Andrew Tarnowski was born in 1940 in Geneva a year after his parents fled the Nazi and Soviet invasions of Poland, and a few days after they sneaked by night through the mountains into Switzerland after the fall of France. He and his parents reached England as refugees nearly three years later after travelling across wartime Europe to Belgrade and then on to Istanbul, Palestine and Egypt, where they lived in a villa lent to them by an uncle of King Farouk. From there they sailed in early 1943 to England, where his father was to train as a parachute commando with the free Polish forces. After a succession of English boarding schools and occasional foster homes as a child, he moved to Scotland where his mother settled with her Scottish second husband. He was educated by the Benedictine monks of Ampleforth College in Yorkshire, from where he won a scholarship to Oxford University to study History. After graduating, he spent an unhappy 18 months in London trying to become an accountant before joining Reuters News Agency and spending 30 years as a correspondent in a series of countries ranging from Spain, Italy and Argentina to India, Poland and Lebanon. By the time he retired from Reuters he had begun research into his family's past for The Last Mazurka, his first book and a journey of discovery back into the pre-war world of the Polish aristocracy from which he came. After finishing the book he moved to Dubai, where he works as a journalism coach on the Gulf News. His greatest pleasures in life are spending time with his Lebanese second wife Wafa' and with his four children, particularly in his small farmhouse in the Mazurian lake region of northern Poland, but also on the beaches of the Arabian Gulf opposite his Dubai apartment. His favourite activities are trying to write more books, fishing for trout in Scottish lakes, jogging in Polish forests and sailing on Polish lakes, particularly with his youngest son Stefan.
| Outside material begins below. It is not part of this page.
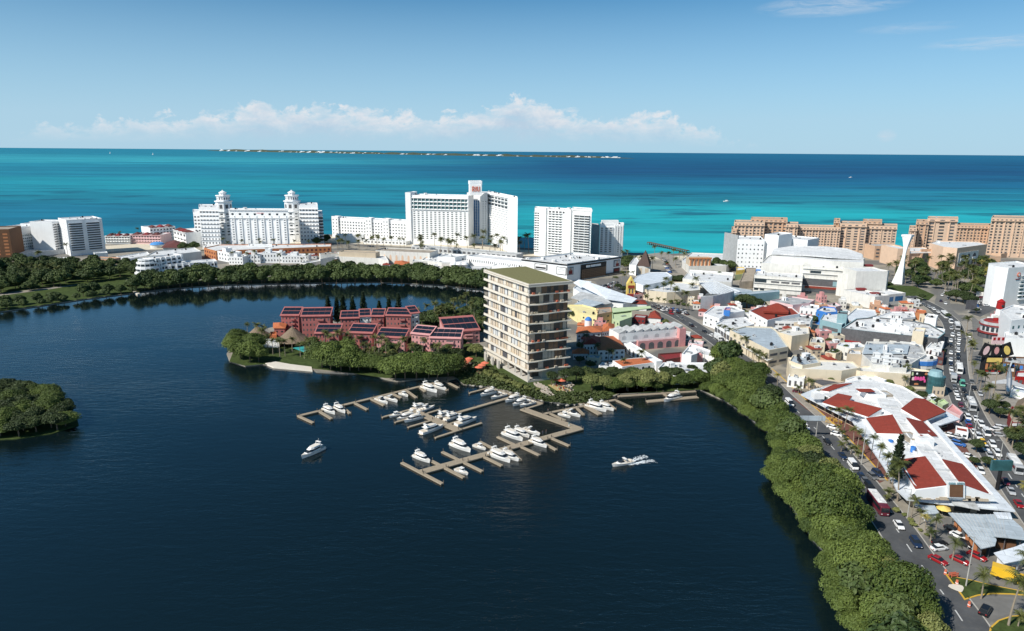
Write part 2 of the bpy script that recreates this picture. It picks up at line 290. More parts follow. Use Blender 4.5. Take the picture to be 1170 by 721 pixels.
# ------------------------------------------------------------------ water, land, roads
def water_mat(name, sea):
    m = bpy.data.materials.new(name); m.use_nodes = True; nt = m.node_tree; nt.nodes.clear(); N = nt.nodes.new; L = nt.links.new
    out = N('ShaderNodeOutputMaterial'); dif = N('ShaderNodeBsdfDiffuse'); gl = N('ShaderNodeBsdfGlossy'); mix = N('ShaderNodeMixShader')
    geo = N('ShaderNodeNewGeometry'); sep = N('ShaderNodeSeparateXYZ'); L(geo.outputs['Position'], sep.inputs[0])
    def M(op, a, b=None, c=None, clamp=False):
        n = N('ShaderNodeMath'); n.operation = op; n.use_clamp = clamp
        for i, v in enumerate((a, b, c)):
            if v is None: continue
            if isinstance(v, (int, float)): n.inputs[i].default_value = v
            else: L(v, n.inputs[i])
        return n.outputs[0]
    def noise(sx, sy, det=5, rough=0.55, off=0, dist=0.0):
        mp = N('ShaderNodeMapping'); mp.inputs['Scale'].default_value = (sx, sy, 0.0); mp.inputs['Location'].default_value = (off, off*1.3, 0)
        L(geo.outputs['Position'], mp.inputs[0]); t = N('ShaderNodeTexNoise'); t.inputs['Scale'].default_value = 1.0; t.inputs['Detail'].default_value = det
        t.inputs['Roughness'].default_value = rough; t.inputs['Distortion'].default_value = dist; L(mp.outputs[0], t.inputs[0]); return t.outputs[0]
    def rgb(v, pts):
        r = N('ShaderNodeValToRGB'); e = r.color_ramp
        e.elements[0].position = pts[0][0]; e.elements[0].color = (*pts[0][1],1); e.elements[1].position = pts[-1][0]; e.elements[1].color = (*pts[-1][1],1)
        for p, c in pts[1:-1]: q = e.elements.new(p); q.color = (*c,1)
        L(v, r.inputs[0]); return r.outputs[0]
    def mixc(f, a, b):
        x = N('ShaderNodeMix'); x.data_type = 'RGBA'
        if isinstance(f, float): x.inputs[0].default_value = f
        else: L(f, x.inputs[0])
        for i, c in ((6, a), (7, b)):
            if isinstance(c, tuple): x.inputs[i].default_value = (*c,1)
            else: L(c, x.inputs[i])
        return x.outputs[2]
    if sea:
        # water depth: shallow turquoise by the beach, sand bars and grass beds further out
        ly = M('LOGARITHM', M('MAXIMUM', sep.outputs[1], 300.0), 10.0)     # log10 of the distance out to sea
        wob = M('ADD', M('MULTIPLY', M('SUBTRACT', noise(0.0007, 0.0014, 6, 0.6, 4.2), 0.5), 0.55), M('MULTIPLY', M('SUBTRACT', noise(0.00012, 0.0002, 4, 0.5, 9.0), 0.5), 0.3))
        u = M('DIVIDE', M('SUBTRACT', M('ADD', ly, wob), 2.75), 2.0, clamp=True)   # 2.75 .. 4.75
        T = (0.012,0.30,0.335); T2 = (0.012,0.19,0.245); Dk = (0.005,0.062,0.145); Dk2 = (0.004,0.060,0.125); Lt = (0.028,0.25,0.31)
        right = rgb(u, [(0.0,T),(0.13,T),(0.20,T2),(0.29,(0.006,0.11,0.20)),(0.40,Dk),(0.55,(0.004,0.072,0.155)),(0.75,(0.006,0.095,0.185)),(1.0,(0.006,0.10,0.19))])
        left = rgb(u, [(0.0,T2),(0.10,(0.008,0.12,0.19)),(0.20,(0.008,0.125,0.195)),(0.27,(0.012,0.22,0.28)),(0.36,(0.010,0.155,0.23)),(0.46,(0.012,0.185,0.26)),(0.52,(0.03,0.27,0.33)),(0.66,(0.012,0.165,0.24)),(1.0,(0.01,0.16,0.24))])
        ang = M('DIVIDE', sep.outputs[0], M('MAXIMUM', sep.outputs[1], 100.0))
        side = M('ADD', M('MULTIPLY', M('ADD', ang, 0.33), 2.4), M('MULTIPLY', M('SUBTRACT', noise(0.0003,0.0004,4,0.5,2.0), 0.5), 0.6), clamp=True)
        c = mixc(side, left, right)
        # sea grass beds
        gr = M('MULTIPLY', M('SUBTRACT', noise(0.0045, 0.011, 6, 0.6, 1.0), 0.53), 9.0, clamp=True)
        band = M('MULTIPLY', M('SUBTRACT', 2200.0, sep.outputs[1]), 0.0015, clamp=True)
        c = mixc(M('MULTIPLY', M('MULTIPLY', gr, band), 0.8), c, (0.006,0.075,0.125))
        # wind streaks
        ws = M('ADD', M('MULTIPLY', M('SUBTRACT', noise(0.0035, 0.022, 8, 0.7, 6.0), 0.5), 1.1), M('MULTIPLY', M('SUBTRACT', noise(0.0009, 0.004, 7, 0.65, 16.0), 0.5), 1.3))
        f = N('ShaderNodeVectorMath'); f.operation = 'SCALE'; L(c, f.inputs[0]); L(M('MULTIPLY', M('ADD', 1.0, ws), 1.18), f.inputs['Scale']); L(f.outputs[0], dif.inputs[0])
        gl.inputs['Roughness'].default_value = 0.32; mix.inputs[0].default_value = 0.10
        b = N('ShaderNodeBump'); b.inputs['Strength'].default_value = 0.35; b.inputs['Distance'].default_value = 1.2; L(noise(0.05, 0.12, 6, 0.65), b.inputs['Height'])
        L(b.outputs[0], gl.inputs['Normal']); L(b.outputs[0], dif.inputs['Normal'])
    else:
        n = noise(0.004, 0.007, 4, 0.5, 3.0)
        c = rgb(n, [(0.3,(0.0028,0.0070,0.0072)),(0.7,(0.0036,0.0105,0.0135))]); L(c, dif.inputs[0])
        L(M('MULTIPLY', M('SUBTRACT', noise(0.004, 0.012, 5, 0.6, 33.0), 0.38), 0.55, clamp=True), gl.inputs['Roughness'])
        fr = N('ShaderNodeFresnel'); fr.inputs['IOR'].default_value = 1.42
        h = M('ADD', M('ADD', M('MULTIPLY', noise(0.16, 0.45, 5, 0.62, 0, 0.5), 1.6), M('MULTIPLY', noise(0.7, 1.5, 3, 0.6, 5.0), 0.45)), M('MULTIPLY', noise(0.035, 0.06, 3, 0.5, 8.0), 1.0))
        sh = M('SUBTRACT', 1.0, M('MULTIPLY', M('DIVIDE', M('SUBTRACT', sep.outputs[1], 330.0), 110.0, clamp=True), 0.85))
        calm = M('MULTIPLY', M('MULTIPLY', M('SUBTRACT', noise(0.006, 0.016, 5, 0.6, 21.0), 0.22), 1.9), sh)
        b = N('ShaderNodeBump'); b.inputs['Distance'].default_value = 0.22; L(h, b.inputs['Height']); L(M('MULTIPLY', calm, 0.8, clamp=True), b.inputs['Strength'])
        L(b.outputs[0], gl.inputs['Normal']); L(b.outputs[0], fr.inputs['Normal'])
        L(M('MULTIPLY', fr.outputs[0], 1.5, clamp=True), mix.inputs[0])
    L(dif.outputs[0], mix.inputs[1]); L(gl.outputs[0], mix.inputs[2]); L(mix.outputs[0], out.inputs[0]); MATS[name] = m
water_mat('sea_water', True); water_mat('lagoon_water', False)
mb = MB(); mb.sheet([(-120000,560),(120000,560),(120000,160000),(-120000,160000)], 0); struct(mb.build('sea', 'sea_water'))
mb = MB(); mb.sheet([(-4000,-800),(4000,-800),(4000,560),(-4000,560)], 0); struct(mb.build('lagoon', 'lagoon_water'))
FAR_SHORE = [(-400,375),(-100,362),(0,357),(60,348),(100,342),(165,334),(200,330),(260,326),(350,324),(430,323),(500,326),(552,332)]
PEN_N = [(556,340),(545,352),(520,358),(480,362),(400,366),(330,370),(290,380),(268,392)]
PEN_S = [(259,405),(262,413),(280,419),(300,417),(330,420),(356,422),(362,426),(400,428),(420,427),(440,434),(455,437),(480,434),(500,437),(520,432),(530,440),(560,443),(585,449),
         (620,459),(650,463),(680,461),(700,455),(708,451),(750,449),(800,446),(830,460),(850,474),(880,497),(893,520),(886,555),(905,580),(930,620),(950,640),(958,700),(975,721),(1010,800),(1040,980)]
SEA_SHORE = [(-400,283),(0,281),(118,279),(215,273),(370,268),(470,272),(590,283),(604,284),(720,289),(745,291),(783,290),(835,291),(900,288),(1035,282),(1170,279),(1600,284)]
land = [v2(at(x, y, 0)) for x, y in SEA_SHORE]
land += [Vector((900, 300)), Vector((900, -300)), Vector((95, -300))]
land += [v2(at(x, y, 0)) for x, y in reversed(PEN_S)] + [v2(at(x, y, 0)) for x, y in reversed(PEN_N)] + [v2(at(x, y, 0)) for x, y in reversed(FAR_SHORE)]
def ground_mat():
    m = mat('ground', (0.30,0.27,0.22), 0.9, 0.3, 0.08, stain=0.2)
    nt = m.node_tree; N = nt.nodes.new; L = nt.links.new; p = nt.nodes['Principled BSDF']; src = p.inputs['Base Color'].links[0].from_socket
    geo = N('ShaderNodeNewGeometry'); t = N('ShaderNodeTexNoise'); t.inputs['Scale'].default_value = 0.03; t.inputs['Detail'].default_value = 6; L(geo.outputs['Position'], t.inputs[0])
    r = N('ShaderNodeMapRange'); r.inputs[1].default_value = 0.48; r.inputs[2].default_value = 0.56; L(t.outputs[0], r.inputs[0])
    x = N('ShaderNodeMix'); x.data_type = 'RGBA'; L(r.outputs[0], x.inputs[0]); L(src, x.inputs[6]); x.inputs[7].default_value = (0.15,0.145,0.135,1); L(x.outputs[2], p.inputs['Base Color'])
ground_mat()
mb = MB(); mb.prism(land, -1.5, GZ, 0); struct(mb.build('ground', 'ground'))
def area(name, pts, m, dz, z=GZ):
    mb = MB(); mb.sheet(W2(pts), z+dz); return struct(mb.build(name, m))
area('beach', [(0,283),(118,281),(215,275),(370,270),(470,274),(590,285),(720,291),(745,293),(783,292),(835,293),(835,297),(700,296),(590,292),(470,282),(370,277),(215,283),(118,288),(0,291)], 'sand', 0.004)
area('grass', [(-100,361),(0,356),(60,347),(100,341),(165,333),(160,322),(130,318),(110,322),(60,330),(0,338),(-100,342)], 'grass', 0.006)
area('grass', [(0,300),(150,298),(160,318),(60,328),(0,335)], 'grass', 0.005)
area('grass', [(160,333),(200,329),(260,325),(350,323),(430,322),(500,325),(548,330),(548,326),(500,320),(430,315),(350,315),(260,318),(200,322),(160,326)], 'grass', 0.005)
area('grass', [(262,413),(280,418),(300,416),(330,419),(356,421),(400,426),(440,432),(480,432),(520,430),(560,441),(585,447),(620,457),(650,461),(680,459),(705,450),(750,447),(720,425),(640,420),(600,425),(540,395),(540,370),(480,365),(330,373),(270,393)], 'grass', 0.005)
area('grass', [(1010,325),(1045,327),(1068,337),(1060,344),(1010,336)], 'grass', 0.006)
area('grass', [(700,450),(750,448),(800,445),(830,458),(850,472),(880,495),(893,518),(888,555),(907,580),(932,620),(952,640),(960,700),(977,721),(1012,800),(1110,800),(1060,690),(1030,650),(1000,600),(985,575),(945,528),(900,480),(880,462),(850,432),(800,425),(740,425)], 'grass', 0.005)
mb = MB(); mb.sheet([v2(at(1182,300)), v2(at(1182,721)), v2(at(1240,900)), Vector((400,60)), Vector((800,300)), v2(at(1500,300))], GZ+.003); struct(mb.build('grass', 'grass'))
# --- roads as ribbons
def smooth_line(pts, step=2.5):
    """Catmull-Rom through world points"""
    P = [Vector(p) for p in pts]; out = []
    for i in range(len(P)-1):
        p0 = P[max(i-1,0)]; p1 = P[i]; p2 = P[i+1]; p3 = P[min(i+2, len(P)-1)]; n = max(2, int((p2-p1).length/step))
        for k in range(n):
            t = k/n; out.append(0.5*((2*p1)+(p2-p0)*t+(2*p0-5*p1+4*p2-p3)*t*t+(3*p1-p0-3*p2+p3)*t**3))
    out.append(P[-1]); return out
def offs(line, d):
    out = []
    for i in range(len(line)):
        a = line[max(i-1,0)]; b = line[min(i+1, len(line)-1)]; t = (b-a).normalized(); out.append(line[i]+Vector((-t.y, t.x))*d)
    return out
def ribbon(name, line, d0, d1, z0, z1, m, kind=True):
    A = offs(line, d0); B = offs(line, d1); mb = MB(); n = len(A)
    vs = [(p.x,p.y,z1) for p in A]+[(p.x,p.y,z1) for p in B]; fs = [(i, n+i, n+i+1, i+1) for i in range(n-1)]
    if z1-z0 > 0.02:
        vs += [(p.x,p.y,z0) for p in A]+[(p.x,p.y,z0) for p in B]
        fs += [(2*n+i, i, i+1, 2*n+i+1) for i in range(n-1)]+[(n+i, 3*n+i, 3*n+i+1, n+i+1) for i in range(n-1)]
    mb.add(vs, fs); o = mb.build(name, m); return struct(o) if kind else o
def dashes(line, d, z, on=3.5, off=5.5, w=0.16):
    L0 = offs(line, d); mb = MB(); s = 0; acc = 0
    for i in range(len(L0)-1):
        a, b = L0[i], L0[i+1]; l = (b-a).length; mid = acc+l/2
        if (mid % (on+off)) < on or off == 0:
            t = (b-a).normalized(); nn = Vector((t.y,-t.x))*w; mb.add([(a-nn).to_3d()+Vector((0,0,z)), (b-nn).to_3d()+Vector((0,0,z)), (b+nn).to_3d()+Vector((0,0,z)), (a+nn).to_3d()+Vector((0,0,z))], [(0,3,2,1)])
        acc += l
    return struct(mb.build('lane_marking', 'paint'))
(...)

THE LAST MAZURKA: PASSION, WAR AND LOSS IN A POLISH FAMILY

AURUM PRESS (25 May 06)

The shot Count Hieronim Tarnowski fired on his wedding night in 1914, on the eve of the First World War, was like a tocsin that sounded the doom of his ancient Polish family. When in August 1939 his daughter Sophie saw blood pouring down the side of her train, she foresaw a terrible future and knew her idyllic world would be swept away. Thirty years later, when Count Hieronim’s British grandson Andrew learned of the death of his mother – the beautiful, fragile and abused Chouquette – his sense of a lost identity deepened and he set out to rediscover the world from which he came. These moments punctuate an extraordinary tale of the downfall of a once-powerful family, which in turn mirrors the twentieth-century fate of a nation ravaged by invasions and crushed by tyranny. Before 1945, Poland, now a fledgling EU country, was an almost Tolstoyan world of wolf hunts and extravagant opulence, set alongside great poverty and a semi-feudal peasantry, in a landscape of frozen fields and dark forests. Broken by war, it was reduced by communism to drab uniformity, and a way of life was lost forever. This world out of time is the setting for Andrew Tarnowski’s memoir, The Last Mazurka, a tale of loss and exile, love and violence, wandering and longing, told with poignancy and unexpected humour, and all the more powerful for being true in every word.